Stir-fried Taiwanese Three Cup Chicken with pineapple. Homemade delicious food in Taiwan on dark wooden table background.
Food - Drink
What Makes Taiwanese Three Cup Chicken Unique
By LAUREN ROTHMAN
Asia is home to a plethora of delicious chicken dishes, and one of these is Taiwan's iconic three cup chicken. This centuries-old dish takes its unique name from the ratio of ingredients that were once used to prepare it, but three cup chicken has evolved to the point where the name doesn't really suit most modern recipes.

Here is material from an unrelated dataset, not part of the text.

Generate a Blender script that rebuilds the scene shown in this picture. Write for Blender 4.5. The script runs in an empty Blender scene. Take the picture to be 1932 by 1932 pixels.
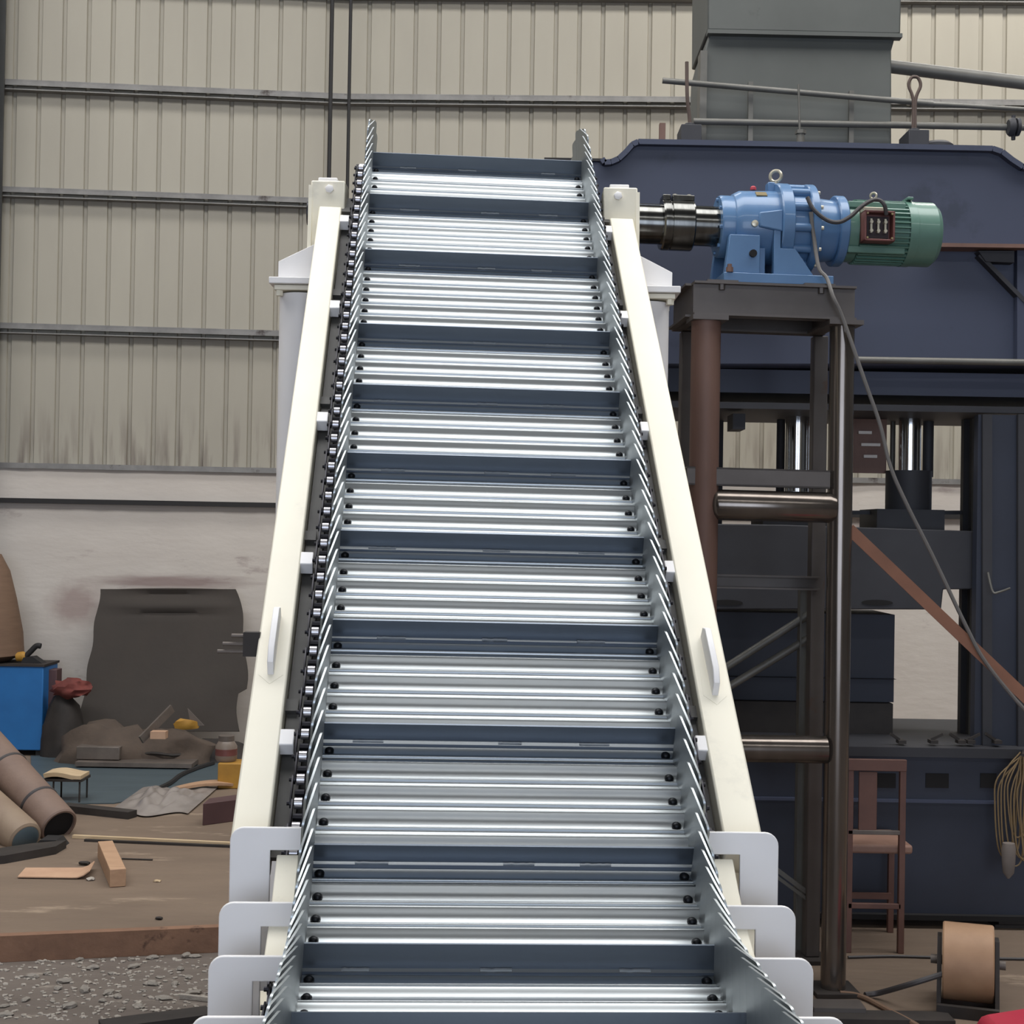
import bpy, bmesh, math, random
from mathutils import Vector, Matrix
random.seed(7)
sc = bpy.context.scene
COL = sc.collection
PI = math.pi

# ------------------------------------------------------------------ camera model
F = 2700.0; ROLL = 0.017; PITCH = 0.012592; EYE = Vector((0, 0, 2.05))
_c, _s = math.cos(PITCH), math.sin(PITCH)
R0, U0, F0 = Vector((1, 0, 0)), Vector((0, -_s, _c)), Vector((0, _c, _s))
_cr, _sr = math.cos(ROLL), math.sin(ROLL)
CR, CU = R0 * _cr + U0 * _sr, U0 * _cr - R0 * _sr
cd = bpy.data.cameras.new('camera'); cam = bpy.data.objects.new('camera', cd); COL.objects.link(cam)
m = Matrix((CR, CU, -F0)).transposed().to_4x4(); m.translation = EYE; cam.matrix_world = m
cd.sensor_width = 36; cd.lens = F / 1932 * 36; cd.clip_end = 200
sc.camera = cam

def ray(px, py):
    return F0 + CR * ((px - 966) / F) - CU * ((py - 966) / F)
def atY(px, py, Y):
    d = ray(px, py); return EYE + d * (Y / d.y)
def atZ(px, py, z=0.0):
    d = ray(px, py); return EYE + d * ((z - EYE.z) / d.z)

# ------------------------------------------------------------------ materials
def lin(c):
    c /= 255.0
    return c / 12.92 if c <= .04045 else ((c + .055) / 1.055) ** 2.4
def rgb(t): return (lin(t[0]), lin(t[1]), lin(t[2]), 1)
def mat(name, col, rough=.6, metal=0.0, col2=None, nscale=3.0, stretch=(1, 1, 1), amt=.5, bump=0.0, bscale=40.0, spots=None, sscale=8.0, slevel=.62, coat=0.0):
    m = bpy.data.materials.new(name); m.use_nodes = True
    nt = m.node_tree; N = nt.nodes; L = nt.links
    b = N['Principled BSDF']
    b.inputs['Roughness'].default_value = rough; b.inputs['Metallic'].default_value = metal
    if coat: b.inputs['Coat Weight'].default_value = coat
    tc = N.new('ShaderNodeTexCoord'); mp = N.new('ShaderNodeMapping'); mp.inputs['Scale'].default_value = stretch
    L.new(tc.outputs['Object'], mp.inputs['Vector'])
    c1 = rgb(col)
    if col2 is None: col2 = tuple(x * .82 for x in col)
    no = N.new('ShaderNodeTexNoise'); no.inputs['Scale'].default_value = nscale; no.inputs['Detail'].default_value = 6; no.inputs['Roughness'].default_value = .6
    L.new(mp.outputs[0], no.inputs['Vector'])
    cr = N.new('ShaderNodeValToRGB'); cr.color_ramp.elements[0].position = .5 - amt * .45; cr.color_ramp.elements[1].position = .5 + amt * .45
    cr.color_ramp.elements[0].color = rgb(col2); cr.color_ramp.elements[1].color = c1
    L.new(no.outputs['Fac'], cr.inputs['Fac'])
    out = cr.outputs['Color']
    if spots:
        n2 = N.new('ShaderNodeTexNoise'); n2.inputs['Scale'].default_value = sscale; n2.inputs['Detail'].default_value = 8; n2.inputs['Roughness'].default_value = .65
        L.new(mp.outputs[0], n2.inputs['Vector'])
        r2 = N.new('ShaderNodeValToRGB'); r2.color_ramp.elements[0].position = slevel; r2.color_ramp.elements[1].position = min(.99, slevel + .08)
        L.new(n2.outputs['Fac'], r2.inputs['Fac'])
        mx = N.new('ShaderNodeMix'); mx.data_type = 'RGBA'
        L.new(r2.outputs['Color'], mx.inputs[0]); L.new(out, mx.inputs[6]); mx.inputs[7].default_value = rgb(spots)
        out = mx.outputs[2]
    L.new(out, b.inputs['Base Color'])
    if bump:
        n3 = N.new('ShaderNodeTexNoise'); n3.inputs['Scale'].default_value = bscale; n3.inputs['Detail'].default_value = 4
        L.new(mp.outputs[0], n3.inputs['Vector'])
        bp = N.new('ShaderNodeBump'); bp.inputs['Strength'].default_value = bump; bp.inputs['Distance'].default_value = .01
        L.new(n3.outputs['Fac'], bp.inputs['Height']); L.new(bp.outputs[0], b.inputs['Normal'])
    return m

M = {}
M['sheet'] = mat('painted_sheet', (168, 162, 147), .55, 0, (152, 146, 133), 1.2, (1, 1, .35), .8)
M['girt'] = mat('purlin_steel', (142, 140, 136), .5, .2, (104, 102, 100), 6, (1, 1, 1), .7, spots=(70, 62, 58), sscale=3, slevel=.6)
M['column'] = mat('column_paint', (74, 74, 72), .6)
M['floor'] = mat('dirty_floor', (130, 112, 95), .85, 0, (98, 83, 70), 1.6, (.5, 1.6, 1), .8, .5, 14, spots=(150, 132, 113), sscale=2.2, slevel=.6)
M['ground'] = mat('rubble_ground', (120, 110, 101), .95, 0, (92, 83, 77), 3, (.6, 1.4, 1), .9, .6, 22, spots=(146, 137, 126), sscale=6, slevel=.6)
M['rust_edge'] = mat('rusty_plate', (150, 114, 90), .8, .05, (108, 80, 63), 5, (1, 1, 1), .8, .3, 30, spots=(84, 60, 48), sscale=7)
M['galv'] = mat('galvanised_steel', (166, 170, 170), .36, 1.0, (138, 143, 147), 5, (.3, 2, 2), .9, .035, 7)
M['wing'] = mat('wing_steel', (176, 181, 182), .40, .9, (150, 156, 158), 12, (1, 1, 1), .8)
M['cleat'] = mat('cleat_steel', (122, 130, 140), .42, .8, (108, 116, 126), 6, (.4, 1, 1), .8)
M['weld'] = mat('weld_bead', (176, 180, 182), .4, .8)
M['bolt_black'] = mat('black_bolt', (30, 32, 36), .4, .6)
M['chain'] = mat('chain_steel', (44, 43, 48), .4, .7)
M['roller'] = mat('roller_steel', (206, 204, 208), .3, .85)
M['cream'] = mat('cream_paint', (238, 232, 212), .45, 0, (229, 222, 202), 2.5, (1, 1, 1), .8, spots=(222, 216, 198), sscale=3, slevel=.62)
M['white'] = mat('white_paint', (240, 238, 236), .45, 0, (234, 231, 229), 2)
M['guide'] = mat('dark_track', (78, 77, 74), .55, .2, (62, 60, 58), 5)
M['shaft'] = mat('machined_steel', (120, 120, 116), .18, 1.0, (84, 84, 82), 5, (6, 1, 1), .6)
M['blue'] = mat('gearbox_blue', (86, 122, 160), .36, 0, (76, 110, 148), 5, spots=(104, 138, 172), sscale=6, slevel=.66, coat=.3)
M['green'] = mat('motor_green', (96, 130, 116), .36, 0, (84, 118, 104), 6, coat=.3)
M['eye'] = mat('zinc_eye', (214, 206, 184), .35, .6)
M['brass'] = mat('brass_plate', (170, 152, 112), .4, .5)
M['redplastic'] = mat('red_plug', (206, 74, 84), .4)
M['termbox'] = mat('terminal_box_brown', (120, 72, 66), .5, 0, (92, 52, 48), 8)
M['termdark'] = mat('terminal_board', (48, 32, 34), .6)
M['cable'] = mat('rubber_cable', (70, 66, 66), .55)
M['cablelt'] = mat('grey_cable', (112, 108, 104), .55)
M['ibeam'] = mat('mill_steel', (104, 98, 94), .5, .4, (82, 76, 72), 4, (1, 1, 1), .8, spots=(92, 74, 64), sscale=3, slevel=.6)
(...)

Three cup chicken is linked to writer, philosopher, politician, and Chinese nationalist hero Wen Tianxiang, who was supposedly served a version of the dish as his last meal. Chinese immigrants brought the dish to Taiwan, and while three cup chicken's cultural significance has not changed, its ingredients and flavor have.

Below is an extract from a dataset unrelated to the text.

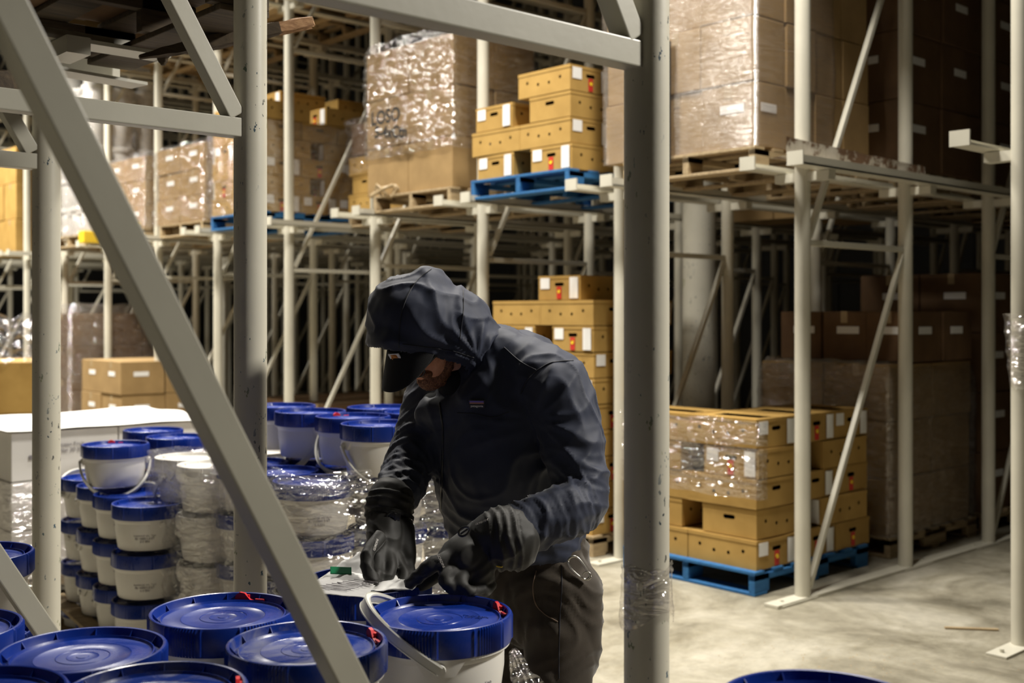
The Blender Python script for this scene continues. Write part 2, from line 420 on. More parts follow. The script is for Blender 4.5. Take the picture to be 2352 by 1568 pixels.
def banana_stack(p0, v0, z0, n, desc, seed=1, full=False, skip=(), lim=9):
    """p0,v0: the corner nearest the aisle and camera; stack spans 1.2 along p and 1.0 along v"""
    r2 = random.Random(seed)
    for l in range(n):
        spots = []
        if (l + seed) % 2 == 0:      # long sides along v, seen from the aisle
            for i in range(3):
                for j in range(2):
                    if i > 0 and j > 0 and not full: continue
                    spots.append((BW/2 + i * .402, BL/2 + j * .503, 90, i, j))
        else:
            for i in range(2):
                for j in range(2):
                    if i > 0 and j > 0 and not full: continue
                    spots.append((BL/2 + i * .66, BW/2 + j * .56, 0, i, j))
        for (a, b, rz, i, j) in spots:
            if (l, i, j) in skip or a > lim: continue
            kind = r2.choice(['tagged', 'tagged', 'plain', 'label', 'red'])
            where = ['near corner', 'middle of right side', 'deep end of right side'][i] if j == 0 else (['left end of front', 'behind on the left', 'deep on the left'][i])
            if n_sp(l, seed) == 2 and i == 1 and j == 0: where = 'deep end of right side'
            inst(BB[kind], bp(p0 + a + r2.uniform(-.008, .008), v0 + b + r2.uniform(-.01, .01), z0 + l * (BH + .001)), TH + R(rz + r2.uniform(-.8, .8)),
                 f'{"labelled" if kind in ("tagged", "label") else "plain"} banana box, {ORD[l] if l < n - 1 or n == 1 else "top"} layer, {where}, {desc}', 'banana boxes ' + desc)
cart_cache = {}
def carton(w_, d_, h_, m, lab=None, handle=False):
    key = (w_, d_, h_, m.name, lab, handle)
    if key in cart_cache: return cart_cache[key]
    root = empty('carton')
    b = MB(); b.box((0, 0, h_ / 2), (w_ - .006, d_ - .006, h_ - .004), bev=.006)
    b.build('carton_body', m, root)
    t = MB(); t.box((0, 0, h_ - .0015), (w_ - .01, .05, .002)); t.box((w_/2 - .002, 0, h_ - .04), (.002, .05, .08)); t.box((-w_/2 + .002, 0, h_ - .04), (.002, .05, .08))
    t.build('tape', M_TAPE if m is not M_WCARD else M_PAPER, root)
    if lab:
        for s in (-1, 1):
            MB().box((s * .02, s * (d_/2 - .001), h_ * .62), (min(.17, w_ * .5), .003, .05)).build('label', M_PAPER, root)
            MB().box((s * (w_/2 - .001), s * .03, h_ * .62), (.003, min(.17, d_ * .5), .05)).build('label', M_PAPER, root)
    tag(root, cat='carton'); cart_cache[key] = root; return root
def carton_stack(p0, v0, z0, np_, nv_, nl, dims, m, desc, name, lab=True, seed=1, jit=.008, skip=(), jm=9, top=True):
    r2 = random.Random(seed); a, b, h_ = dims
    for l in range(nl):
        for i in range(np_):
            for j in range(nv_):
                if i > 0 and j > 0 and (l < nl - 1 or not top): continue
                if (l, i, j) in skip or j > jm: continue
                pr = carton(a, b, h_, m, lab if not callable(lab) else lab(l, i, j))
                ip = ['front', 'second', 'third', 'fourth'][i]
                jv = ['right', 'middle' if nv_ > 2 else 'left', 'left', 'far left'][j]
                inst(pr, bp(p0 + a * (i + .5) + r2.uniform(-jit, jit), v0 + b * (j + .5) + r2.uniform(-jit, jit), z0 + l * (h_ + .001)), TH + R(r2.uniform(-.7, .7)),
                     f'{name}, {ORD[l] if l < nl - 1 or nl == 1 else "top"} layer, {ip} row, {jv}, {desc}', 'cartons ' + desc)
def wrap(p0, v0, z0, dp, dv, h_, m, label, amp=.012, r=.04, nz=16, flare=0, seed=0):
    """stretch film pulled round a stack; top edge gathered slightly inward"""
    b = MB(); per = []
    def rr(u):
        tot = 2 * (dp + dv); s = u * tot
        for (L_, f) in ((dp, lambda t: (t, 0)), (dv, lambda t: (dp, t)), (dp, lambda t: (dp - t, dv)), (dv, lambda t: (0, dv - t))):
            if s <= L_: return f(s)
            s -= L_
        return (0, 0)
    def fn(u, t):
        x, y = rr(u % 1.0); cx, cy = x - dp / 2, y - dv / 2
        k = 1 + .012 + (.02 * noise.noise((x * 3 + seed, y * 3, t * 4)) if amp else 0)
        n1 = noise.noise((x * 4 + seed, y * 4, t * h_ * 7)) * amp + noise.noise((x * 1.5, y * 1.5 + seed, t * h_ * 26)) * amp * .6
        top = max(0, t - .93) / .07
        k = k * (1 - .10 * top) + abs(n1) / .6
        ripple = .03 * noise.noise((x * 5, y * 5 + seed, 9)) * (1 if t > .5 else 0)
        return (p0 + dp / 2 + cx * k, v0 + dv / 2 + cy * k, z0 + t * h_ + ripple * t)
    b.grid(lambda u, t: tuple(bp(*fn(u, t)[:2], fn(u, t)[2])), 96, nz * 2, closed=True)
    o = b.build('stretch_wrap', m, smooth=180); tag(o, label, 'stretch wrap'); return o
# ------------------------------------------------------------ goods in the far rack
def put_pallet(proto, p, v, z, label, group='pallets in the racks', Lp=1.2, Wv=1.0):
    return inst(proto, bp(p + Lp / 2, v + Wv / 2, z), TH, label, group)
# lane 0, floor: the wrapped banana-box stack on the blue pallet
put_pallet(PB, -.17, .20, 0, 'blue wooden pallet on the floor under the film-wrapped banana boxes')
banana_stack(-.12, .22, PT, 5, 'on the blue floor pallet', 2)
def skirt(p0, v0, v1, z0, z1, m, label, seed=0, lean=0.0):
    """loose band of film on the aisle face and round the near corner"""
    b = MB()
    def fn(u, t):
        s = u * (v1 - v0 + .06)
        n1 = .012 * noise.noise((s * 5, t * 14, seed)) + .01 * noise.noise((s * 2, t * 30, seed + 4))
        if s < .06: p, v = p0 + (.06 - s), v0 - .012
        else: p, v = p0 - .014, v0 + s - .06
        return tuple(bp(p - abs(n1), v, z0 + (z1 - z0) * t + lean * s + .02 * noise.noise((s * 4, seed, t))))
    b.grid(fn, 70, 24)
    o = b.build('stretch_wrap', m, smooth=180); tag(o, label, 'stretch wrap'); return o
skirt(-.125, .20, 1.24, PT + 2.35 * BH, PT + 4.05 * BH, M_FILM, 'shiny clear film across the upper rows of banana boxes right of the big near post', 3)
skirt(-.125, .20, 1.24, PT + 4.1 * BH, PT + 4.95 * BH, M_FILM2, 'crumpled silver film over the labels on the top row of floor banana boxes', 5)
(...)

The original three cup chicken called for a cup each of sesame oil, rice wine, and soy sauce, but this created a super-oily, acrid sauce, so the "three cup" ratio was changed. Chinese American blogger Kaitlin Leung uses a tablespoon of sesame oil, ¼ cup of Shaoxing rice wine, and a 7-tablespoon mix of light and dark soy sauce.
Leung also uses two teaspoons of sugar in the sauce, plus ginger, garlic, dried chile, Thai basil, and sliced scallions. Taiwanese-American restaurateur Eddie Huang explains that when making a modern sauce for three cup chicken, "The point is to draw the sugar out of all the ingredients using a little sesame oil, but not a lot."